── Dataset section
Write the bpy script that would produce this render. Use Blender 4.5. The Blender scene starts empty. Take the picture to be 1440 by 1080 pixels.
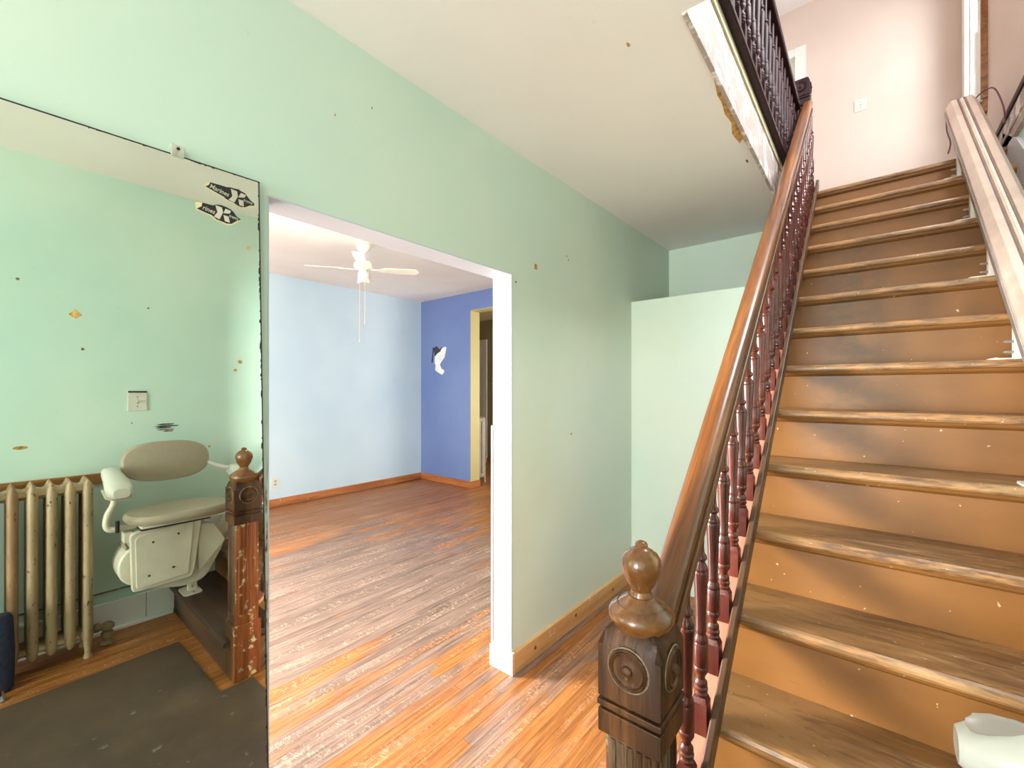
import bpy, bmesh, math, random
from mathutils import Vector, Matrix
random.seed(7)
R = math.radians
scene = bpy.context.scene
COL = scene.collection

# ------------------------------------------------------------------ camera
cam_d = bpy.data.cameras.new('camera'); cam = bpy.data.objects.new('camera', cam_d); COL.objects.link(cam)
cam.location = (1.479, 0.0, 1.515); cam.rotation_euler = (R(90), 0, R(39.449))
cam_d.sensor_fit = 'HORIZONTAL'; cam_d.sensor_width = 36; cam_d.lens = 612.0/1440*36
cam_d.shift_y = 8.68/1440; cam_d.clip_start = 0.02
scene.camera = cam
# ------------------------------------------------------------------ world, lamps, exposure
scene.view_settings.view_transform = 'Standard'; scene.view_settings.look = 'None'
scene.view_settings.exposure = 1.28; scene.view_settings.gamma = 1.0
scene.view_settings.use_curve_mapping = False
w = bpy.data.worlds.new('sky'); scene.world = w; w.use_nodes = True
bg = w.node_tree.nodes['Background']; bg.inputs[0].default_value = (0.80, 0.90, 1.0, 1); bg.inputs[1].default_value = 1.2
scene.cycles.use_denoising = True
scene.cycles.max_bounces = 10; scene.cycles.diffuse_bounces = 7; scene.cycles.glossy_bounces = 5
scene.cycles.sample_clamp_indirect = 6.0
def area(name, loc, rot, sx, sy, power, col=(1, 1, 1), spread=180):
    d = bpy.data.lights.new(name, 'AREA'); d.shape = 'RECTANGLE'; d.size = sx; d.size_y = sy
    d.energy = power; d.color = col; d.spread = R(spread)
    o = bpy.data.objects.new(name, d); COL.objects.link(o); o.location = loc; o.rotation_euler = rot
    return o
# daylight at windows and the front door, with added fill lamps among them
area('front_door_daylight', (0.62, -4.23, 1.45), (R(90), 0, 0), 0.8, 1.8, 100, (0.98, 0.985, 1.0))
area('side_fill_light', (2.22, -2.6, 1.6), (R(90), 0, R(90)), 1.2, 1.6, 14, (0.98, 0.99, 1.0))  # added fill for the left wall, its window is made up
area('front_room_daylight', (-2.5, -2.73, 1.55), (R(90), 0, 0), 2.6, 1.8, 58, (1.0, 0.99, 0.98))
area('room_west_window_daylight', (-4.53, -1.1, 1.70), (R(76), 0, R(-66)), 1.3, 1.4, 250, (1.0, 0.985, 0.96), 100)
area('upstairs_fill_light', (0.9, -4.23, 4.6), (R(90), 0, 0), 1.6, 1.7, 13, (1.0, 0.99, 0.98))  # added fill for the far beige wall, its front window is made up
area('stairwell_window_daylight', (2.24, 2.5, 4.5), (R(64), 0, R(90)), 1.3, 1.6, 66, (0.97, 0.985, 1.0))
area('stair_window_daylight', (2.33, 5.3, 4.6), (R(90), 0, R(90)), 0.60, 1.6, 15, (1.0, 0.98, 0.96))
area('back_room_area_light', (-1.2, 5.9, 1.6), (R(90), 0, R(90)), 1.0, 1.4, 22, (1.0, 0.96, 0.9))  # hangs inside the olive room, no opening around it

# ------------------------------------------------------------------ geometry helpers
W = 2.17                       # right wall
RUN, RISE, Y1 = 0.2377, 0.204, 0.7815
SL = RISE/RUN
def zn(y): return RISE + (y - Y1)*SL
ANG = math.atan(SL)

def box(bm, x0, x1, y0, y1, z0, z1):
    v = [bm.verts.new(p) for p in ((x0,y0,z0),(x1,y0,z0),(x1,y1,z0),(x0,y1,z0),(x0,y0,z1),(x1,y0,z1),(x1,y1,z1),(x0,y1,z1))]
    for f in ((3,2,1,0),(4,5,6,7),(0,1,5,4),(1,2,6,5),(2,3,7,6),(3,0,4,7)): bm.faces.new([v[i] for i in f])
    return v
def prism(bm, pts, axis, a0, a1, shear=None):
    """polygon pts in the plane across axis, extruded a0..a1 (shear: extra z per unit along y)"""
    def mk(p, a):
        if axis == 'x': return (a, p[0], p[1])
        if axis == 'y': return (p[0], a, p[1] + (shear(a) if shear else 0))
        return (p[0], p[1], a)
    A = [bm.verts.new(mk(p, a0)) for p in pts]; B = [bm.verts.new(mk(p, a1)) for p in pts]
    n = len(pts)
    bm.faces.new(A[::-1]); bm.faces.new(B)
    for i in range(n): bm.faces.new((A[i], A[(i+1) % n], B[(i+1) % n], B[i]))
def lathe(bm, prof, c=(0,0,0), seg=20, axis='z', caps=True):
    rings = []
    for r, h in prof:
        ring = []
        for k in range(seg):
            t = 2*math.pi*k/seg; a, b = r*math.cos(t), r*math.sin(t)
            p = {'z': (a, b, h), 'x': (h, a, b), 'y': (b, h, a), '-y': (a, -h, b), '-x': (-h, b, a)}[axis]
            ring.append(bm.verts.new((c[0]+p[0], c[1]+p[1], c[2]+p[2])))
        rings.append(ring)
    for i in range(len(rings)-1):
        for k in range(seg):
            bm.faces.new((rings[i][k], rings[i][(k+1) % seg], rings[i+1][(k+1) % seg], rings[i+1][k]))
    if caps:
        bm.faces.new(rings[0][::-1]); bm.faces.new(rings[-1])
def tube(bm, path, r, seg=10):
    path = [Vector(p) for p in path]; rings = []
    up = Vector((0, 0, 1)); n = len(path)
    for i, p in enumerate(path):
        t = (path[min(i+1, n-1)] - path[max(i-1, 0)]).normalized()
        if i == 0:
            u = t.orthogonal().normalized()
        else:
            u = (u - t*u.dot(t)).normalized()
        v = t.cross(u); rr = r[i] if isinstance(r, (list, tuple)) else r
        rings.append([bm.verts.new(p + rr*(math.cos(2*math.pi*k/seg)*u + math.sin(2*math.pi*k/seg)*v)) for k in range(seg)])
    for i in range(n-1):
        for k in range(seg):
            bm.faces.new((rings[i][k], rings[i][(k+1) % seg], rings[i+1][(k+1) % seg], rings[i+1][k]))
    bm.faces.new(rings[0][::-1]); bm.faces.new(rings[-1])
def smooth_path(pts, n=6):
    P = [Vector(p) for p in pts]; out = []
    for i in range(len(P)-1):
        p0, p1, p2, p3 = P[max(i-1,0)], P[i], P[i+1], P[min(i+2,len(P)-1)]
        for k in range(n):
            t = k/n
            out.append(0.5*((2*p1)+(p2-p0)*t+(2*p0-5*p1+4*p2-p3)*t*t+(3*p1-p0-3*p2+p3)*t**3))
    out.append(P[-1]); return out
def rounded(pts, r, n=4):
    """round the corners of a polygon"""
    out = []; m = len(pts)
    for i in range(m):
        a, b, c = Vector(pts[i-1]), Vector(pts[i]), Vector(pts[(i+1) % m])
        u, v = (a-b), (c-b); rr = min(r, u.length*0.49, v.length*0.49)
        p, q = b+u.normalized()*rr, b+v.normalized()*rr
        for k in range(n+1):
            t = k/n; out.append(tuple((1-t)**2*p + 2*t*(1-t)*b + t*t*q))
    return out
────
Go through the material above and print all of it exactly, except the pictures.

Write the bpy script that would produce this render. Use Blender 4.5. The Blender scene starts empty. Take the picture to be 1440 by 1080 pixels.
import bpy, bmesh, math, random
from mathutils import Vector, Matrix
random.seed(7)
R = math.radians
scene = bpy.context.scene
COL = scene.collection

# ------------------------------------------------------------------ camera
cam_d = bpy.data.cameras.new('camera'); cam = bpy.data.objects.new('camera', cam_d); COL.objects.link(cam)
cam.location = (1.479, 0.0, 1.515); cam.rotation_euler = (R(90), 0, R(39.449))
cam_d.sensor_fit = 'HORIZONTAL'; cam_d.sensor_width = 36; cam_d.lens = 612.0/1440*36
cam_d.shift_y = 8.68/1440; cam_d.clip_start = 0.02
scene.camera = cam
# ------------------------------------------------------------------ world, lamps, exposure
scene.view_settings.view_transform = 'Standard'; scene.view_settings.look = 'None'
scene.view_settings.exposure = 1.28; scene.view_settings.gamma = 1.0
scene.view_settings.use_curve_mapping = False
w = bpy.data.worlds.new('sky'); scene.world = w; w.use_nodes = True
bg = w.node_tree.nodes['Background']; bg.inputs[0].default_value = (0.80, 0.90, 1.0, 1); bg.inputs[1].default_value = 1.2
scene.cycles.use_denoising = True
scene.cycles.max_bounces = 10; scene.cycles.diffuse_bounces = 7; scene.cycles.glossy_bounces = 5
scene.cycles.sample_clamp_indirect = 6.0
def area(name, loc, rot, sx, sy, power, col=(1, 1, 1), spread=180):
    d = bpy.data.lights.new(name, 'AREA'); d.shape = 'RECTANGLE'; d.size = sx; d.size_y = sy
    d.energy = power; d.color = col; d.spread = R(spread)
    o = bpy.data.objects.new(name, d); COL.objects.link(o); o.location = loc; o.rotation_euler = rot
    return o
# daylight at windows and the front door, with added fill lamps among them
area('front_door_daylight', (0.62, -4.23, 1.45), (R(90), 0, 0), 0.8, 1.8, 100, (0.98, 0.985, 1.0))
area('side_fill_light', (2.22, -2.6, 1.6), (R(90), 0, R(90)), 1.2, 1.6, 14, (0.98, 0.99, 1.0))  # added fill for the left wall, its window is made up
area('front_room_daylight', (-2.5, -2.73, 1.55), (R(90), 0, 0), 2.6, 1.8, 58, (1.0, 0.99, 0.98))
area('room_west_window_daylight', (-4.53, -1.1, 1.70), (R(76), 0, R(-66)), 1.3, 1.4, 250, (1.0, 0.985, 0.96), 100)
area('upstairs_fill_light', (0.9, -4.23, 4.6), (R(90), 0, 0), 1.6, 1.7, 13, (1.0, 0.99, 0.98))  # added fill for the far beige wall, its front window is made up
area('stairwell_window_daylight', (2.24, 2.5, 4.5), (R(64), 0, R(90)), 1.3, 1.6, 66, (0.97, 0.985, 1.0))
area('stair_window_daylight', (2.33, 5.3, 4.6), (R(90), 0, R(90)), 0.60, 1.6, 15, (1.0, 0.98, 0.96))
area('back_room_area_light', (-1.2, 5.9, 1.6), (R(90), 0, R(90)), 1.0, 1.4, 22, (1.0, 0.96, 0.9))  # hangs inside the olive room, no opening around it

# ------------------------------------------------------------------ geometry helpers
W = 2.17                       # right wall
RUN, RISE, Y1 = 0.2377, 0.204, 0.7815
SL = RISE/RUN
def zn(y): return RISE + (y - Y1)*SL
ANG = math.atan(SL)

def box(bm, x0, x1, y0, y1, z0, z1):
    v = [bm.verts.new(p) for p in ((x0,y0,z0),(x1,y0,z0),(x1,y1,z0),(x0,y1,z0),(x0,y0,z1),(x1,y0,z1),(x1,y1,z1),(x0,y1,z1))]
    for f in ((3,2,1,0),(4,5,6,7),(0,1,5,4),(1,2,6,5),(2,3,7,6),(3,0,4,7)): bm.faces.new([v[i] for i in f])
    return v
def prism(bm, pts, axis, a0, a1, shear=None):
    """polygon pts in the plane across axis, extruded a0..a1 (shear: extra z per unit along y)"""
    def mk(p, a):
        if axis == 'x': return (a, p[0], p[1])
        if axis == 'y': return (p[0], a, p[1] + (shear(a) if shear else 0))
        return (p[0], p[1], a)
    A = [bm.verts.new(mk(p, a0)) for p in pts]; B = [bm.verts.new(mk(p, a1)) for p in pts]
    n = len(pts)
    bm.faces.new(A[::-1]); bm.faces.new(B)
    for i in range(n): bm.faces.new((A[i], A[(i+1) % n], B[(i+1) % n], B[i]))
def lathe(bm, prof, c=(0,0,0), seg=20, axis='z', caps=True):
    rings = []
    for r, h in prof:
        ring = []
        for k in range(seg):
            t = 2*math.pi*k/seg; a, b = r*math.cos(t), r*math.sin(t)
            p = {'z': (a, b, h), 'x': (h, a, b), 'y': (b, h, a), '-y': (a, -h, b), '-x': (-h, b, a)}[axis]
            ring.append(bm.verts.new((c[0]+p[0], c[1]+p[1], c[2]+p[2])))
        rings.append(ring)
    for i in range(len(rings)-1):
        for k in range(seg):
            bm.faces.new((rings[i][k], rings[i][(k+1) % seg], rings[i+1][(k+1) % seg], rings[i+1][k]))
    if caps:
        bm.faces.new(rings[0][::-1]); bm.faces.new(rings[-1])
def tube(bm, path, r, seg=10):
    path = [Vector(p) for p in path]; rings = []
    up = Vector((0, 0, 1)); n = len(path)
    for i, p in enumerate(path):
        t = (path[min(i+1, n-1)] - path[max(i-1, 0)]).normalized()
        if i == 0:
            u = t.orthogonal().normalized()
        else:
            u = (u - t*u.dot(t)).normalized()
        v = t.cross(u); rr = r[i] if isinstance(r, (list, tuple)) else r
        rings.append([bm.verts.new(p + rr*(math.cos(2*math.pi*k/seg)*u + math.sin(2*math.pi*k/seg)*v)) for k in range(seg)])
    for i in range(n-1):
        for k in range(seg):
            bm.faces.new((rings[i][k], rings[i][(k+1) % seg], rings[i+1][(k+1) % seg], rings[i+1][k]))
    bm.faces.new(rings[0][::-1]); bm.faces.new(rings[-1])
def smooth_path(pts, n=6):
    P = [Vector(p) for p in pts]; out = []
    for i in range(len(P)-1):
        p0, p1, p2, p3 = P[max(i-1,0)], P[i], P[i+1], P[min(i+2,len(P)-1)]
        for k in range(n):
            t = k/n
            out.append(0.5*((2*p1)+(p2-p0)*t+(2*p0-5*p1+4*p2-p3)*t*t+(3*p1-p0-3*p2+p3)*t**3))
    out.append(P[-1]); return out
def rounded(pts, r, n=4):
    """round the corners of a polygon"""
    out = []; m = len(pts)
    for i in range(m):
        a, b, c = Vector(pts[i-1]), Vector(pts[i]), Vector(pts[(i+1) % m])
        u, v = (a-b), (c-b); rr = min(r, u.length*0.49, v.length*0.49)
        p, q = b+u.normalized()*rr, b+v.normalized()*rr
        for k in range(n+1):
            t = k/n; out.append(tuple((1-t)**2*p + 2*t*(1-t)*b + t*t*q))
    return out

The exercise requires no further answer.